Graduating from Rhodes University with a degree in journalism, Matthew considered himself to be a ‘real journalist’ for the three months he was interning at The Star. ‘My mother is my greatest fan and critic,’ he says. ‘She didn’t want me to do journalism because she was worried it would be quite financially challenging. So I rebelled against her and did it anyway.’ It was then that he discovered a side to media that fuelled his passion much more than writing did. ‘I found my true niche working in media management, the business side of media.’

He proceeded to rise through the ranks, occupying producer and editor positions, at a number of different media houses, including Mail & Guardian, iafrica.com, BBC’s beeb.com and even Carte Blanche, picking up important skills along the way. ‘I learnt that it’s all about sheer willpower and persistence,’ Matthew says. ‘You make more mistakes than you have successes, but you learn quickly, keep trying and move on.’

Right from the start, he recognised the pivotal role the internet and the digital space would play in every society, industry and institution in the future. ‘The internet is transforming the very fabric of society in both good and some bad ways,’ he says. ‘This is literally a revolution in our time, and it’s been a privilege to be part of this revolution from the beginning.’

Under former Naspers CEO Koos Bekker, Matthew was the main man of a creative Kickstarter-type initiative called 20fourlabs. ‘The idea was to generate a start-up culture within the corporate environment to create new digital products without the corporate red tape that often hinders innovation,’ he says. However, the initiative dissolved after Matthew left Naspers to pursue a new venture online.

‘I’ve always wanted to create a company. It’s the ultimate creative pursuit in business,’ he says. ‘It took me a long time to get there because I am cautious – I spent at least 15 years in corporate to network and build up the experience, confidence and courage to make the leap. It has been both tough and rewarding, but I’ve never looked back. It’s the best thing I’ve ever done in my life.’

Then, in 2010, Matthew founded digital marketing agency Creative Spark. Its alternative take on strategic thinking and innovation caught the attention of the UK advertising powerhouse M&C Saatchi, which is now the majority shareholder in the company. ‘We’ve become part of their global network as the largest independent agency network in the world,’ he says. ‘We are strong on strategy, big on innovation, and really demystify the complex digital landscape for companies to enhance both their business and customer experiences.’

In the same year, Matthew launched Memeburn.com, which subsequently joined his online publishing site, Burn Media. All five of his websites – Gearburn, Jobsburn, Ventureburn, Motorburn and Memeburn – focus on key trends in industry and they influence other potential entrepreneurs who wish to showcase their own new business ventures. ‘We help to recognise and build profiles of “the doers” in the digital and start-up industry, and make them and their work famous, which we hope motivates them to keep going and do better,’ he says.

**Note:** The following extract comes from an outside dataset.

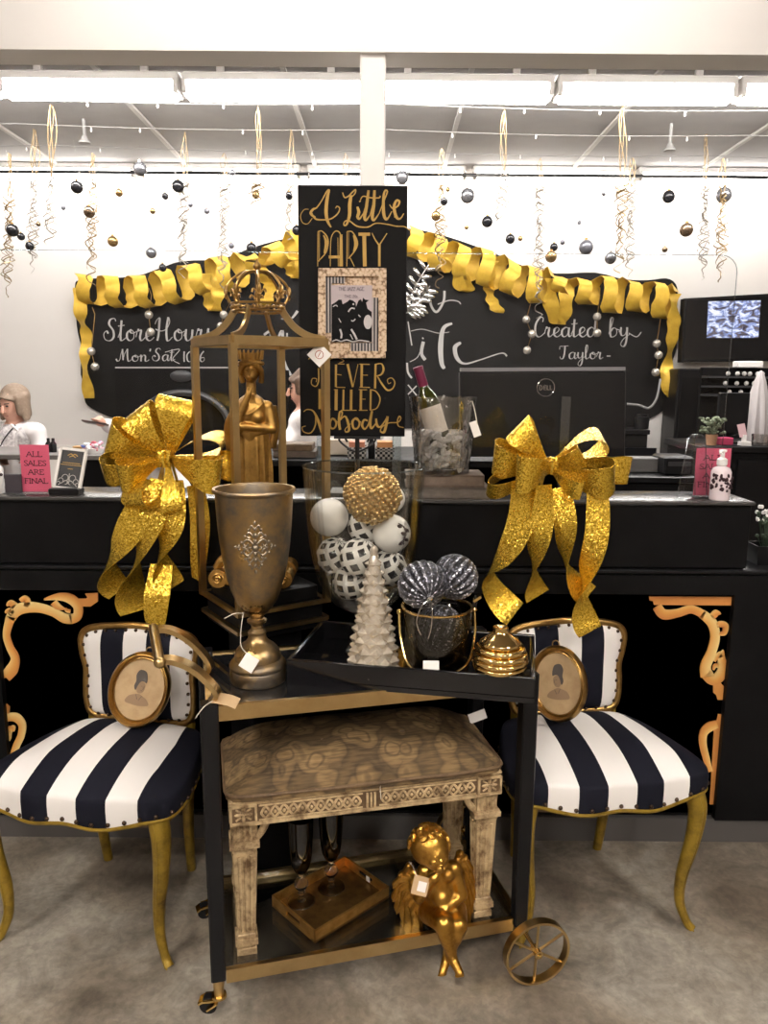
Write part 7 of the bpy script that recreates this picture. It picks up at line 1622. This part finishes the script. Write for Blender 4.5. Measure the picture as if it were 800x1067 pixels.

One of Matthew’s most recent interests is augmented reality (AR) and how it can be used in daily interactions besides laptops and cellphones. ‘AR will be a heads-up display, an augmented digital layer accessed via digital glasses, contact lenses or digital implants directly in our brains,’ he explains. ‘This is not science fiction. This is here already in various experiments and semi-commercial ventures. It is in its early days though, and it will take some time for AR to become ubiquitously mainstream and affordable.’

Processing personal data in this way will be more efficient and intrusive than having to physically google someone using your device. ‘I’ll be able to just look at anyone and instantly, via facial recognition, call up information about them from the internet and their social media profiles. While chatting to them, my augmented display will overlay info about their interests, who we have in common, and any other salient facts. Right then and there, I’d get further insight and be able to seamlessly weave this information into a conversation,’ Matthew says. ‘Via sensors, my AR display could analyse that person’s facial expressions and voice, and, for example, I’d be able to tell if they are telling the truth or not.’

Of course, there is a downside to AR, mainly because it means kissing privacy goodbye. ‘Instant access to information means we will know more about people from their social profiles and their public information will be instantly accessible,’ Matthew says. ‘We increasingly stop living in the real world and our day-to-day interactions are tainted by constant distractions from the digital overlay that we view the world through.’

Despite his roaring success in the digital space, Matthew doesn’t see his achievements as a typical media mogul would. He believes that success is all relative and that sometimes people need to stop merely dreaming and start doing. ‘We have a saying in the start-up world: Ideas are almost worthless – there are so many of them and, ultimately, most go nowhere. It’s only real-world executions that count,’ he says. ‘The work I’m doing is still a work in progress and there is much to be done. I’m passionate about the country’s tech start-up and entrepreneur ecosystem. It has supported me, and I want to give back.’